Ils sont quand même des membres d'une institution ?

Je lis les textes. Vous m'avez posé une question en fonction d'un texte, je vous donne la réponse en fonction d'un texte. Si vous estimez que ce sont des membres très importants, vous allez signaler à qui de droit. Nous, nous travaillons en fonction des textes, je ne peux pas faire autrement.



Assalé Tiémoko (Le Nouveau Réveil) : M. le procureur, j'ai cru comprendre d'après le texte que vous venez de lire, que les membres de la Cei perdent leur qualité par…et non leur immunité par…

Oui. Ils perdent leur qualité à l'expiration de leur mandat, démission régulièrement constatée, révocation…



Est-ce que cela veut dire qu'ils n'ont pas d'immunité ?

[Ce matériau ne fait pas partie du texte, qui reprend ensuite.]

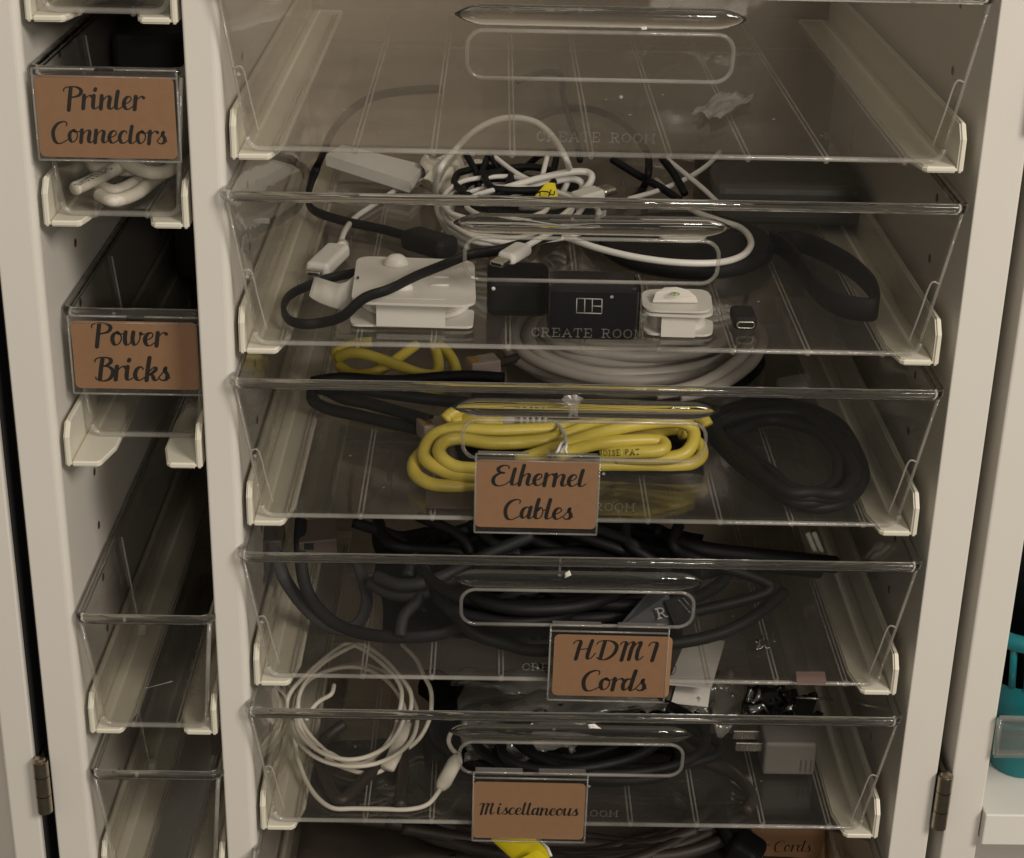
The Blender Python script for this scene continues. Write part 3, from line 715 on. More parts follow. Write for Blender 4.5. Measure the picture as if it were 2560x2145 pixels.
# ---------------------------------------------------------------- drawer 2 (white cables, chargers)
f = FL[1]
def p_usbc(root):
    plug(root, atz(848, 622, f+.006), atz(792, 676, f+.004), 0.0140, 0.0080, 'white', True, 0.0084, 0.0027, 0.0055, boot=0.007, bevel=0.0026)
cord('white cable ending in a wide USB-C plug at the left of its drawer', [[(850, 614, .006), (862, 578, .006), (887, 545), (930, 515), (985, 478), (1040, 438), (1085, 405), (1135, 372), (1190, 330)]], f, 0.0017, 'cordwhite', parts=p_usbc)
def p_adapt(root):
    plug(root, atz(1022, 592, f+.007), atz(1125, 622, f+.008), 0.017, 0.012, 'blackm', bevel=0.004)
flatcord('black flat cable running down the left side into a thick black adapter', [(1105, 222, 'y', .325), (1010, 228, 'y', .325), (930, 244, 'y', .325), (868, 285, 'y', .325), (828, 335, .05), (803, 395, .02), (783, 440, .008), (770, 490, .005), (775, 516, .004), (800, 534, .004), (870, 555, .004), (960, 574, .004), (1030, 594, .005)], f, 0.0055, 0.0028, 'black', parts=p_adapt)
flatcord('black flat cord looping out to the left over the white cable pack', [(1400, 585, .030), (1320, 605, .030), (1240, 627, .029), (1173, 637, .027), (1107, 663, .024), (1040, 690, .0245), (973, 723, .0240), (907, 763, .0200), (857, 790, .010), (807, 806, .004), (757, 810, .003), (722, 799, .003), (708, 771, .003), (722, 741, .003), (757, 720, .003), (812, 699, .003), (873, 685, .004), (960, 668, .003)], f, 0.0052, 0.0026, 'black', h0=.004)
# white card pack with a wound cable
pk = thing('cable_pack', 'white card pack with a wound white cable and two round knobs', 'cable pack', atz(1030, 815, f))
def quad_plate(name, pts, z, t, m, parent, r=0.006):
    q = [atz(p[0], p[1], z) for p in pts]; mb = MB(); n = 6
    out = []
    for i in range(4):
        a, b, c = q[i-1], q[i], q[(i+1) % 4]; d1 = (a-b).normalized()*r; d2 = (c-b).normalized()*r
        for k in range(n+1):
            t_ = k/n; out.append(b+d1*(1-t_)**2+d2*t_**2)
    k = len(out); up = Vector((0, 0, t))
    mb.add(out+[v+up for v in out], [tuple(range(k)), tuple(range(k, 2*k))[::-1]]+[(i, (i+1) % k, k+(i+1) % k, k+i) for i in range(k)])
    return mb.build(name, M[m], parent)
quad_plate('base_plate', [(872, 775), (1186, 779), (1182, 822), (878, 816)], f+.0006, .0012, 'white', pk, .004)
quad_plate('top_plate', [(893, 645), (1186, 656), (1190, 770), (877, 760)], f+.0155, .0013, 'white', pk, .010)
wc = MB()
for k in range(4):
    P = [atz(x, y, f+.0035)+Vector((0, 0, .0030*k)) for x, y in ((905+4*k, 752), (950, 782), (1040, 792), (1130, 786), (1168-3*k, 757), (1130, 706), (1030, 692), (940, 705))]
    wc.tube(crom(P, 6, True), 0.0016, True, 8)
wc.build('cord', M['cordwhite'], pk)
a, b = atz(941, 815, f+.0019), atz(1113, 820, f+.0019)
MB().hexa([a, b, b+Vector((0, .001, .0150)), a+Vector((0, .001, .0150))], [v+Vector((0, .0012, 0)) for v in (a, b, b+Vector((0, .001, .0150)), a+Vector((0, .001, .0150)))]).build('paper_band', M['card'], pk)
for (x, y, r) in ((991, 662, .0068), (1003, 722, .0062)):
    MB().lathe([(0, .0060), (r*.45, .0056), (r*.8, .0038), (r, .0012), (r, 0), (0, 0)], atz(x, y, f+.0168), 'z', 28, .8).build('knob', M['white'], pk)
for y in (692, 712):
    a, b = atz(1075, y, f+.0170), atz(1122, y+1, f+.0170); MB().tube([a, b], .0006, n=6).build('slot_ridge', M['white'], pk)
tg = MB()
tp = [((886, 690, .0150), (876, 762, .0075)), ((868, 706, .0140), (858, 776, .0060)), ((848, 711, .0125), (830, 769, .0060)), ((820, 703, .0120), (800, 758, .0060)), ((796, 695, .0125), (779, 746, .0070)), ((786, 694, .0130), (773, 740, .0080))]
rows = [(atz(a[0], a[1], f+a[2]), atz(b[0], b[1], f+b[2])) for a, b in tp]
vs = [v for r_ in rows for v in r_]; n_ = len(vs); m_ = len(rows)-1
tg.add(vs+[v+Vector((0, -.0006, .0006)) for v in vs], [(2*i, 2*i+1, 2*i+3, 2*i+2) for i in range(m_)]+[(n_+2*i+2, n_+2*i+3, n_+2*i+1, n_+2*i) for i in range(m_)]+[(2*i, 2*i+2, n_+2*i+2, n_+2*i) for i in range(m_)]+[(2*i+1, n_+2*i+1, n_+2*i+3, 2*i+3) for i in range(m_)]+[(n_-2, n_-1, 2*n_-1, 2*n_-2), (0, n_, n_+1, 1)], True)
tg.mi = 1
for x, y, h in ((834, 736, .0085), (895, 697, .0170)):
    c = atz(x, y, f+h); tg.box(c-Vector((.0005, .0012, -.0004)), c+Vector((.0005, .0012, .0010)))
tg.build('tuck_flap', [M['card'], M['ink']], pk)
# tangle of white cables in the middle
def e(*a, **k): return ellipse(*a, **k)
cord('white cord rising in one tall arch above the tangle', [[(1170, 618, .004), (1140, 600, .004), (1112, 565, .005), (1096, 530, .008), (1090, 495, .012), (1091, 450, .030), (1106, 412, .042), (1135, 378, 'y', .215), (1180, 332, 'y', .215), (1235, 302, 'y', .215), (1288, 294, 'y', .215), (1340, 306, 'y', .215), (1382, 342, 'y', .21), (1414, 395, .045), (1424, 432, .030), (1412, 470, .02), (1392, 500, .012)]], f, 0.0019, 'cordwhite')
cord('bundle of white cord coiled left of the handle of its drawer', [e(1262, 528, 168, 66, .014, jit=4, seed=1), e(1275, 520, 152, 52, .020, jit=4, seed=2), e(1290, 536, 160, 72, .010, jit=4, seed=3), e(1300, 512, 135, 42, .024, jit=5, seed=4), e(1240, 500, 130, 60, .022, jit=6, seed=5), e(1225, 540, 120, 70, .008, jit=6, seed=6), e(1310, 540, 190, 66, .016, jit=6, seed=7)], f, 0.0015, 'cordwhite')
cord('thick white cord doubled into a bend behind the yellow tag', [[(1195, 492, .018), (1250, 474, .022), (1340, 448, .028), (1420, 431, .032), (1466, 430, .032), (1480, 444, .030), (1464, 470, .024), (1430, 492, .018), (1380, 500, .016), (1300, 505, .016), (1260, 498, .018), (1330, 470, .022), (1410, 448, .026), (1448, 452, .026), (1456, 470, .022), (1440, 500, .016)]], f, 0.0021, 'cordwhite')
cord('white cord curving in one big loop over the black puck', [[(1395, 585, .016), (1440, 602, .017), (1500, 622, .017), (1590, 643, .017), (1690, 656, .017), (1790, 657, .016), (1850, 642, .016), (1876, 616, .016), (1872, 590, .016), (1848, 568, .015), (1800, 552, .015), (1740, 530, .014), (1690, 495, .012), (1640, 450, .010)]], f, 0.0019, 'cordwhite')
def p_plug2(root):
    plug(root, atz(1312, 618, f+.040), atz(1262, 648, f+.038), 0.0105, 0.0062, 'white', True, 0.0080, 0.0026, 0.0075, bevel=0.0024)
cord('short white cord with a USB-C plug seen through the handle', [[(1312, 618, .040), (1350, 596, .038), (1400, 568, .030), (1440, 540, .018), (1470, 500, .010)]], f, 0.0017, 'cordwhite', parts=p_plug2)
cord('white cord crossing behind the black puck toward the back', [[(1665, 396, .03), (1720, 440, .022), (1765, 478, .018), (1800, 512, .015)]], f, 0.0016, 'cordwhite')
cord('white cord slanting down left behind the black puck', [[(1800, 380, .03), (1770, 412, .026), (1715, 447, .02), (1640, 478, .016), (1570, 498, .012)]], f, 0.0016, 'cordwhite')
cord('short white cord among the black cords near the back', [[(1236, 392, .03), (1290, 432, .025), (1338, 456, .02), (1390, 480, .016)], [(1368, 392, .035), (1358, 432, .028), (1350, 470, .02)]], f, 0.0016, 'cordwhite')
cord('knot of thin black cord at the middle back of the cable drawer', [[(1165, 385, .03), (1195, 440, .02), (1208, 480, .01), (1230, 520, .006), (1210, 515, .006), (1192, 500, .008), (1200, 445, .02), (1222, 388, .03), (1228, 392, .03), (1265, 440, .02), (1330, 470, .015), (1370, 495, .01), (1330, 515, .006), (1240, 512, .005), (1160, 495, .006), (1230, 462, .012), (1310, 420, .02), (1350, 388, .03), (1390, 382, .03), (1378, 440, .02), (1350, 490, .01)]], f, 0.0021, 'black')
cord('tangle of black cords bunched under the rim behind the yellow tag', [e(1235, 480, 85, 30, .012, jit=8, seed=301), e(1260, 470, 100, 34, .018, jit=8, seed=302), e(1210, 455, 70, 40, .022, jit=8, seed=303), e(1300, 450, 90, 30, .024, jit=8, seed=304), e(1250, 500, 110, 22, .006, jit=8, seed=305)], f, .0022, 'black')
cord('thin black cord hooked over at the very back, seen through the top drawer', [[(1290, 205, 'y', .33), (1345, 184, 'y', .33), (1400, 186, 'y', .33), (1408, 240, 'y', .33), (1425, 300, 'y', .325), (1440, 345, 'y', .32), (1450, 400, .03)]], f, 0.0021, 'black')
cord('black cord arching at the back right of the cable drawer', [[(1330, 300, 'y', .33), (1400, 275, 'y', .33), (1480, 274, 'y', .33), (1560, 312, 'y', .33), (1612, 370, 'y', .33), (1622, 420, .03), (1608, 470, .016), (1575, 510, .01)], [(1530, 398, .03), (1590, 435, .024), (1650, 468, .018), (1700, 500, .014)], [(1655, 395, .03), (1686, 436, .024), (1712, 485, .016)]], f, 0.0024, 'black')
crumple('black_pouch', 'crumpled black pouch under the white cables by the handle', 'pouch', [(1215, 560), (1500, 590), (1480, 465), (1210, 470)], f, .004, 'blackm', 20, 12, .010, 5, .002)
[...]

La loi 2004 a bien mentionnée noir sur blanc. Et dans la loi 2004, c'est l'article 23 nouveau qui en parle. Les membres de la Cei perdent leur qualité à l'expiration de leur mandat, par démission régulièrement constatée par le président, par révocation prononcée par le conseil constitutionnel selon les modalités fixées par le règlement intérieur de la Cei … En plus de cela, l'article 25 vient pour dire, les membres de la Cei ne peuvent être poursuivis, recherchés ou jugés pour leur opinion ou pour des actes relevant de leur fonction. En période électorale, ils bénéficient en outre de l'immunité de poursuivre pour les faits antérieurs sauf autorisation du bureau de la Cei réunis à cet effet et acquise à la majorité des 2/3. Ce texte était clair qu'ils bénéficient de l'immunité. Mais depuis 2005, ce texte a été biffé. Ça n'existe plus.



Donc selon vous les membres de la Cei ne bénéficient plus d'immunité?

C'est la conséquence que nous pouvons tirer.